From Humans are free.com
Copyright © 2018
By Ralph F. Couey
Time.
We live with it every day. In many ways, it defines our existence. And yet as familiar as it is to us, time remains one of the things we least understand.
Our existence is linear. In every way we perceive, it is to us a straight line with a beginning, a middle, and an end. That is the context in which we understand life. We are born -- the beginning. We die -- the end. At any point on the line between those two points, we define as the middle. We understand that line. It organizes things in a way easy to understand. But the length of that line is as individual as the people who exist upon it, from less than ten minutes to more than ten decades. Our line is but one of billions of other lines coexisting in the same space. Stretching into the past are lines that started and ended long before us. Other lines extend on into a future that remains a mystery.
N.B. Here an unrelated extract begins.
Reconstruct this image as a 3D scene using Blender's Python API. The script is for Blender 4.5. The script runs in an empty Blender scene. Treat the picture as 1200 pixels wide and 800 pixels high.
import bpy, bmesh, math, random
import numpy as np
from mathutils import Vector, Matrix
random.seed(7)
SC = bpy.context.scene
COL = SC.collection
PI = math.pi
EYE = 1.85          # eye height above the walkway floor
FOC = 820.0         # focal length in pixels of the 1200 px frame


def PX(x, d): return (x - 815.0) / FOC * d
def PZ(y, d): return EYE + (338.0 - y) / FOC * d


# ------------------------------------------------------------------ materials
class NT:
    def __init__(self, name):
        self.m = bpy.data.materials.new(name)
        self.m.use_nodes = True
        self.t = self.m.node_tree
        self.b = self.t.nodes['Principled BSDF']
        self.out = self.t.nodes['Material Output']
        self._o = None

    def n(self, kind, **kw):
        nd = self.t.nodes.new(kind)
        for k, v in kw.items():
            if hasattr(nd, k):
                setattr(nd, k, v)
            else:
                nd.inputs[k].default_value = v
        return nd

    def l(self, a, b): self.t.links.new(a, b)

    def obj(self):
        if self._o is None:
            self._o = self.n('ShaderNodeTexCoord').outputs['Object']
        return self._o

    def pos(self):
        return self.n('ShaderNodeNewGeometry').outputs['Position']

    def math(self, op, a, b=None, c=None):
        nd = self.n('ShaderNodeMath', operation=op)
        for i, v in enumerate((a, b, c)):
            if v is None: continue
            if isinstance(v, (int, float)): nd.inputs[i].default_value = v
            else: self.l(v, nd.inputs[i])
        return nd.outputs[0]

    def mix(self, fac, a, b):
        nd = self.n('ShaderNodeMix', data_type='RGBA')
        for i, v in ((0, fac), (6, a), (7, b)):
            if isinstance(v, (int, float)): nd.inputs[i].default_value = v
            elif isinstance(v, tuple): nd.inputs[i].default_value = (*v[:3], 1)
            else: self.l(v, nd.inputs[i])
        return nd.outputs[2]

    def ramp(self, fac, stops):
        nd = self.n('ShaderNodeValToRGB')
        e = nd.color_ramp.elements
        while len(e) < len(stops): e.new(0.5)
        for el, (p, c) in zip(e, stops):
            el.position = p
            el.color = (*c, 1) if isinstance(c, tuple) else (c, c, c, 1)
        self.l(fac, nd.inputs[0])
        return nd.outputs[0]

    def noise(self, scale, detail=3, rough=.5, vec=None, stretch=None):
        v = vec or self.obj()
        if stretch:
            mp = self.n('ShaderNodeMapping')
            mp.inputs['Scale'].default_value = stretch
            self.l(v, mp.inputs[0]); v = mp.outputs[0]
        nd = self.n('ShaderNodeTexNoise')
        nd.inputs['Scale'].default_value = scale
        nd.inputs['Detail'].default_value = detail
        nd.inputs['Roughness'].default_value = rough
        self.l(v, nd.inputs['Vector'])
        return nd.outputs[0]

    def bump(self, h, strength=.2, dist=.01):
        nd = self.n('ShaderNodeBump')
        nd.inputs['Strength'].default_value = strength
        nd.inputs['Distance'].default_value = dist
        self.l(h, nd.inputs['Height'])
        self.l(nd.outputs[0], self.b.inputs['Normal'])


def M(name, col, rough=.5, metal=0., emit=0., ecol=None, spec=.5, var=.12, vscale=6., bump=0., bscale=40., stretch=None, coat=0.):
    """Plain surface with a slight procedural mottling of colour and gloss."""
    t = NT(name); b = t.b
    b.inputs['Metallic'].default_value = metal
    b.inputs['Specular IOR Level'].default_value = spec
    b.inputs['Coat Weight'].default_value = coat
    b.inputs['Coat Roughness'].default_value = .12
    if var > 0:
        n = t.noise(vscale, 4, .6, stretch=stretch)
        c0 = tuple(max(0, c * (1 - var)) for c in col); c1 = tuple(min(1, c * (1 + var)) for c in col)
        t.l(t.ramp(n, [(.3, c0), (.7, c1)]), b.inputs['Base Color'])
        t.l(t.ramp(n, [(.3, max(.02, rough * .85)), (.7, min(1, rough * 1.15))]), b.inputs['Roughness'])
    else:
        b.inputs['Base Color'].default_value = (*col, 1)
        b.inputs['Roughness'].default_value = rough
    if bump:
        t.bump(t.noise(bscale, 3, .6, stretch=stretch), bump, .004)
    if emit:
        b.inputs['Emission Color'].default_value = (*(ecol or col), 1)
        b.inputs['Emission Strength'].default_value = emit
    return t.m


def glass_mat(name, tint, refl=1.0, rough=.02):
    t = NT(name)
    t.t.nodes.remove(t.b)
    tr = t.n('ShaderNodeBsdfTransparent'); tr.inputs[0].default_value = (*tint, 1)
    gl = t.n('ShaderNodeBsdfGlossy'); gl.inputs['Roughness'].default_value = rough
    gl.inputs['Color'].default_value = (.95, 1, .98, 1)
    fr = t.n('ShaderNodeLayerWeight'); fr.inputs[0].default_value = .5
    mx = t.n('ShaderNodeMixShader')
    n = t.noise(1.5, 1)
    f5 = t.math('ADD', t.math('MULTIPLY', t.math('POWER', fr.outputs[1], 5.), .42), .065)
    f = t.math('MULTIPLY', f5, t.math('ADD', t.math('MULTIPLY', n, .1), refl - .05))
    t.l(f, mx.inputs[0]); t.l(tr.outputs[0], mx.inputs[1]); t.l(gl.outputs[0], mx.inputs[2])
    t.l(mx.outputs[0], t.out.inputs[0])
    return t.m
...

We believe those lines are fixed, that they cannot be edited. To get from Monday to Friday, we must pass through the intervening days. In order to travel from Kansas City to St. Louis, you have to pass through Columbia. This is the essence of the three dimensional universe we inhabit. The linearity of time for us is the same as physical distance.
Scientists and theoreticians accept the possibility that there may be more than just three dimensions, realms where the linearity that rules our lives is meaningless.
Think of it this way. Take a piece of paper and put two points at opposite ends, labeled "here" and "there." Now imagine if you lived in the two-dimensional world on that piece of paper. You know all about left-right and forward-backward, but have no clue about up-down. In order to go from here to there, you have to travel a straight line between. Now, being the god-like being from the third dimension, fold the paper so that the points are now next to each other. Now it's possible for that flatlander to travel from here to there without traversing the considerable distance in between. With a little imagination, you might even see that those two points could occupy the same location at the same time. Hard-core Star Trek fans recognize this as the underpinnings of warp drive. the Enterprise (or Voyager, Defiant, or Discovery) crosses interstellar space not by making the ship go faster, but by warping the fabric of space to make things closer together.
Interstellar and intergalactic space is so huge that in order to measure distances you have to use an equally huge multiple, the light year. This is the distance light travels in an earth year, at a rate of 186.000 miles per second. That totals out to just under six trillion miles. The light year is a short cut that can be more easily understood, and underestimated. For example, the nearest star to earth is Proxima Centauri, which lies about 4.2 light years distant towards the constellation Centaurus. That sounds like it's just across town. But if you were aboard the fastest ship ever flown by humans, Voyager 1, even at it's breathtaking speed of 40,000 miles per hour, it would still take the better part of 17,000 years to get there. The known universe consists of a bubble of space-time some 154 billion of those measures from end to end.
As Einstein told us, space and time are indelibly linked. You can't look out into space without looking back into time. Looking at the Orion constellation, you can readily see, even with the naked eye, the fuzzy patch that marks the stellar nursery known as the Orion Nebula. But you're not looking at the nebula as it exists right now, but rather about 1,300 years ago, because it took that long for the light hitting your eyes to travel from there to where you are.
Now go back to your piece of paper and change the labels on the dots from "here" and "there" to "now" and "then." If you re-fold the paper, you can see that if space can be bent or warped, then also could time. That means any place in the universe would be instantaneously accessible. The technology to do such amazing things lies not centuries, but probably millennia ahead of us, if we can survive long enough to get there. But it is the secret to true exploration of the known universe, and perhaps, even other places currently unknown.
It is a romantic, if realistic notion, that other intelligent technological species exist in the universe. It may be that somewhere out there is a such a civilization occupying a far higher dimensional plane where a scientist scans our three dimensional existence in the same way we look at flatland. To share that perspective, that vision beyond linear distance, beyond time, beyond even consciousness allows the unseen to be seen; the unknown to become known.
And who knows? Maybe there on a plane infinitely removed from ours, perhaps we might come face-to-face with that entity many of us identify as God.